Application of progressive fracture analysis for predicting failure envelopes and stress–strain behaviors of composite laminates: a comparison with experimental results

Abstract

The theoretical predictions, published in Part A of the failure exercise, are compared with experimental results provided by the organizers of the exercise. Two computer codes, ICAN and CODSTRAN, developed at NASA (Glenn Research Center at Lewis Field), were applied to predict the damage initiation, damage growth and global structural fracture in a wide range of multidirectional laminates. CODSTRAN was employed to predict (I) seven biaxial failure envelopes of [0°] unidirectional and [0°/±45°/90°] s, [±30°/90°] s and [±55°] s multi-layered composite laminates and (II) seven stress–strain curves for [0°/±45°/90°] s, [±55°] s, [0°/90°] s and [±45°] s laminates under uniaxial and biaxial loadings.
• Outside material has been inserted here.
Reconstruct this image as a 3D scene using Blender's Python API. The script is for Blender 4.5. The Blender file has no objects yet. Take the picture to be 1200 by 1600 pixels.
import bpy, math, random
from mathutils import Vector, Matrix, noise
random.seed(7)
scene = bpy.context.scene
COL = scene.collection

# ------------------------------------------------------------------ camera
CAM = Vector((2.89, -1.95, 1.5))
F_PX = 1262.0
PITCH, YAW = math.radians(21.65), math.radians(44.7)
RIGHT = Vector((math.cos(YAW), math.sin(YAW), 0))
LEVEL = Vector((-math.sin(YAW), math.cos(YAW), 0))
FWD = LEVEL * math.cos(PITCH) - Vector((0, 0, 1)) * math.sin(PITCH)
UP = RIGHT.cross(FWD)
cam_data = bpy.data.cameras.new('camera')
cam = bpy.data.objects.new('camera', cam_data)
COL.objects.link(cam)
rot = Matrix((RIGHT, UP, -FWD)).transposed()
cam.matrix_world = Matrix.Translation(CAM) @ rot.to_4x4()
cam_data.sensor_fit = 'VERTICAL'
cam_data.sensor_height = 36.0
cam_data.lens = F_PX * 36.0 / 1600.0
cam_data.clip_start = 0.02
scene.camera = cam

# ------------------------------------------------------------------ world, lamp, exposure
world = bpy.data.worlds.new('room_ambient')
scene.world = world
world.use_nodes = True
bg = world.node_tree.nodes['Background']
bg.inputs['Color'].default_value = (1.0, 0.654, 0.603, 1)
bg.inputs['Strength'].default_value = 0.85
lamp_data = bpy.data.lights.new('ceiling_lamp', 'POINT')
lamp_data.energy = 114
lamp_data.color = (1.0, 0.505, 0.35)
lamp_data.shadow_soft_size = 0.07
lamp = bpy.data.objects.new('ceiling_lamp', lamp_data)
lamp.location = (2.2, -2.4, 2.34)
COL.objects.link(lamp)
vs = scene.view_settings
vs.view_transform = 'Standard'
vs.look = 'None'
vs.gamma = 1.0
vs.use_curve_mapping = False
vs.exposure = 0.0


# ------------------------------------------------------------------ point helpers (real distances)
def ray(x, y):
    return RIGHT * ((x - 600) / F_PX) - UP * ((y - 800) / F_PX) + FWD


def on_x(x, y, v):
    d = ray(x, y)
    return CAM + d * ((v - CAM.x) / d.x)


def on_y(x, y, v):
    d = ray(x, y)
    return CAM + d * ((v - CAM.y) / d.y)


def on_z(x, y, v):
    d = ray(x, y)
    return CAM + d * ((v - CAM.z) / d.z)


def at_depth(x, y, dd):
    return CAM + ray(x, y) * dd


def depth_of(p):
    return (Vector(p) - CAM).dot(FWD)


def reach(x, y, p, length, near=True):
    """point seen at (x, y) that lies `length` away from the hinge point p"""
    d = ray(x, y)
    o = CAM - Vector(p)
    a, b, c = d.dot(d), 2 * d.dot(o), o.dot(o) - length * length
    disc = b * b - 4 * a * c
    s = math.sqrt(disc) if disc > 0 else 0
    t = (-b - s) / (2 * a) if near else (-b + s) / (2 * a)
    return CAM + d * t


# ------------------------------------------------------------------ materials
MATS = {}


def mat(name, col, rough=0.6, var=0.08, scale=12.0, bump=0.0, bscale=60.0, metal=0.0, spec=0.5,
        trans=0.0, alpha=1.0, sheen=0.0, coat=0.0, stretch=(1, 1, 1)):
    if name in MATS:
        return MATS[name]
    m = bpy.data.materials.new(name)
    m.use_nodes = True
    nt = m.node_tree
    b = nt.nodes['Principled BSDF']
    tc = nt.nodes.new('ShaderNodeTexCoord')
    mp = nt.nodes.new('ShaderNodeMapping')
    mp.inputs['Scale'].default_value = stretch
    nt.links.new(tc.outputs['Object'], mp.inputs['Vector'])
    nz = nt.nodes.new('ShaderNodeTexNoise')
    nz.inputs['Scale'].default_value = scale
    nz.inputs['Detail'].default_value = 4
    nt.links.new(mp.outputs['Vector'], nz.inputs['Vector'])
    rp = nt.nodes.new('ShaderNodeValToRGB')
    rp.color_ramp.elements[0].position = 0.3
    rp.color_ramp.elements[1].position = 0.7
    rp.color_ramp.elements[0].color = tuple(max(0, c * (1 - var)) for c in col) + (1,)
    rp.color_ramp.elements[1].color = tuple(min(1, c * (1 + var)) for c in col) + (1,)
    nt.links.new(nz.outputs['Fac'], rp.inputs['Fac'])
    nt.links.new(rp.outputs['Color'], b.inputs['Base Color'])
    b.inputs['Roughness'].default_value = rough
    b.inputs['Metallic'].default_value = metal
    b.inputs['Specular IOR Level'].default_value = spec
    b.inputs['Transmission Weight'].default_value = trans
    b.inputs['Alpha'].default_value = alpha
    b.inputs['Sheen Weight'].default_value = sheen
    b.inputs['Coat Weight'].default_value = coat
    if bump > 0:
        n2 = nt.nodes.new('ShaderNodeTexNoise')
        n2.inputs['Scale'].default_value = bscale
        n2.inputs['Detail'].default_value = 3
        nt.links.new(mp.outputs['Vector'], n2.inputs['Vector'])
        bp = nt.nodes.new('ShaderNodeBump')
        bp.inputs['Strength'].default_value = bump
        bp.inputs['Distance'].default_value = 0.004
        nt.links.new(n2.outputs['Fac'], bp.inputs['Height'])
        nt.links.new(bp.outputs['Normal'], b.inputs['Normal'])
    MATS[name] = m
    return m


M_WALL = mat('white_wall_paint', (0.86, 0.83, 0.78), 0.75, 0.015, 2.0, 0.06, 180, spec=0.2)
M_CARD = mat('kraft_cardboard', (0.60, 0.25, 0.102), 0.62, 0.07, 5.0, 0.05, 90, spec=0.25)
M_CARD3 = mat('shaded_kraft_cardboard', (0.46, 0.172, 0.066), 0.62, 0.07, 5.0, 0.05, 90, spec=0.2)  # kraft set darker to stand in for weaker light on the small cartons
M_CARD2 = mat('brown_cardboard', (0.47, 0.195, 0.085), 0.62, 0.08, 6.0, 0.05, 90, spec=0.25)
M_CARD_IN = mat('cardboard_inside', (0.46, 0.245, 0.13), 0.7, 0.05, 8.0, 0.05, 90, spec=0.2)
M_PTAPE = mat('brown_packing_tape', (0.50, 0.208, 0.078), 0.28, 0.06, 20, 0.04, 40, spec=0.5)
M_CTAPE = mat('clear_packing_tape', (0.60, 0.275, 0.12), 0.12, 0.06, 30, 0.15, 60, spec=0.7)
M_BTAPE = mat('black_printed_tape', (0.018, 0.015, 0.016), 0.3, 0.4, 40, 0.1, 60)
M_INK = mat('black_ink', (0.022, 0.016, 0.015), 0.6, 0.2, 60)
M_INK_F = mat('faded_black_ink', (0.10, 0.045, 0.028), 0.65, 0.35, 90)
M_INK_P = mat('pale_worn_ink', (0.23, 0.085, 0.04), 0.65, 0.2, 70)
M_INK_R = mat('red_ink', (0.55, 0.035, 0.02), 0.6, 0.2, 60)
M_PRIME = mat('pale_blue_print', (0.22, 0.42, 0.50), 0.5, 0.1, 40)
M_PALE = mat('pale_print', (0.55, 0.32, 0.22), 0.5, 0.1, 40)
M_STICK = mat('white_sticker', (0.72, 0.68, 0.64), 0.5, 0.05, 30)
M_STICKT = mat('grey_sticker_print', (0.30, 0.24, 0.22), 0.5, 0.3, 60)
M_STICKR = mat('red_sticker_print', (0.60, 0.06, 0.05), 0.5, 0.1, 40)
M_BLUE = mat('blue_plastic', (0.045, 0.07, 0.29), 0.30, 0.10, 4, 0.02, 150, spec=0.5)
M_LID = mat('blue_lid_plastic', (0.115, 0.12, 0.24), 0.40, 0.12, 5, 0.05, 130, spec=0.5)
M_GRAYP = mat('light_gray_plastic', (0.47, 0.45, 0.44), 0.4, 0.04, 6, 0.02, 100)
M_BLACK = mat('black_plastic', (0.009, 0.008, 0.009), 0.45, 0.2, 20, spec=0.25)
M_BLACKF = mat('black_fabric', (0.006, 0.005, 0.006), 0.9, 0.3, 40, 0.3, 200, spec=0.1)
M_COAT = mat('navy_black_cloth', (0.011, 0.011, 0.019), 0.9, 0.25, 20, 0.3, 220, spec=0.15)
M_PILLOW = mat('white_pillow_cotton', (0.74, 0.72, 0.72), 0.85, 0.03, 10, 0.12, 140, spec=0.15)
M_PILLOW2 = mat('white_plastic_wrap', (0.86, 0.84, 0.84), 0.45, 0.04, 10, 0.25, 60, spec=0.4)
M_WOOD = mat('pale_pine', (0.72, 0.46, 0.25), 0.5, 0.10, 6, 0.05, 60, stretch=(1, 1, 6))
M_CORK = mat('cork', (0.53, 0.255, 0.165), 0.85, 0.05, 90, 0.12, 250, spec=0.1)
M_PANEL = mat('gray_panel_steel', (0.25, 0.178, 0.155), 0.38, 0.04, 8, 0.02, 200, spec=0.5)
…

In general, CODSTRAN gave reasonable predictions for cases where final failure was dominated by fibre fracture. There was, however, large discrepancy between the predicted and measured failure strengths and strains for cases where failure was dominated by matrix failure. Some of the discrepancy is attributed to (a) the effect of residual matrix stiffness that is discounted in simulations and (b) sensitivity of the specimens to the presence of biaxial stress state in certain cases.